Imagine your Home screen in landscape, filled with widgets, with text, going horizontally within the widgets, say one widget being full width on the home canvas; and an image of a wallpaper, say a picture of some seascape.

Now how exactly would that look like in portrait?
I'll mention another of ysss' accursed word (android/g1) ... but this works just fine in Android. They cheat a little, which you can figure out from using it a little bit ... but it does have a grid of home screen objects. The grid is basically a 4x4 grid, and objects can take up 1 or more grid spaces (have to rectangular, but it could be a 4x1 grid, a 3x3 grid, etc ... application icons, by default, are 1x1 though).

You can rotate it, and the grid just rotates. And the image behind it. You do get different views of the background image when that happens (the closest way to describe it on a NIT would be: the background image is 800x800, and you see different sub-sections of that based on whether you're in portrait or landscape ... or, if you don't like that android-ish method you could simply re-scale/re-stretch the image on each rotation).

Part of their cheat is that: it's a 4x4 grid, in the middle of the screen. 4x4 rotates quite easily. The other cheat is that the bottom of the screen (in portrait)/right side of the screen (in landscape) is taken up by the application tray, which helps hide the fact that the grid is only 4x4, and not the whole screen.

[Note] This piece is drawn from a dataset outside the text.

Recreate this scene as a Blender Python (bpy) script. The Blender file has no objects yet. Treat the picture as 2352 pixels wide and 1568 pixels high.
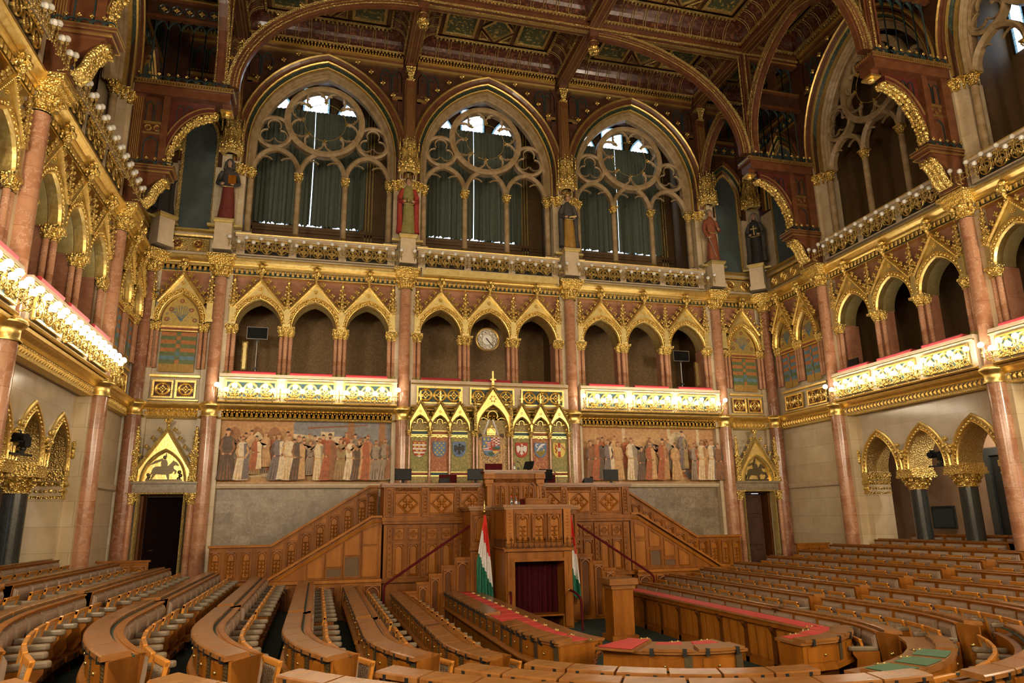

In Maemo, you'd probably say that the grid is (in pixels) 480x480, centered on the screen. The area to either side of the grid could be for special things, or just for "see through to the background image" area. They could even be for certain universal buttons (answer call/dialer, browser, calendar, reject call/screen saver), and the other area could be for status symbols (an envelope if you have email, something else if you have SMS messages, something else if you have a missed call, something else if you have a voice-mail, etc.; click on the status icon to pull up that application).

Within the 480x480 area, you'd divide that up into however many grid spaces you want, as long as each space is square, and evenly divides the 480x480 area (so, for a 4x4 grid, each space would be 120x120). And then you can allow widgets to take up a 2x2, 3x2, 2x3, 3x3, 4x1, 1x4, or maybe even a 4x4 area (assuming you did a 4x4 grid).

And, note that those last two paragraphs are JUST for the home screen, not for the user interface in general.

I don't know about anyone else, but that'd be good enough for me, for the home screen. I could use it for quick status checks and to launch other applications, and not have to care what orientation it's in -- in any orientation, it will still work. No worries about how I'm holding it, no worries about reading the text or recognizing icons that are rotated away from horizontal, etc.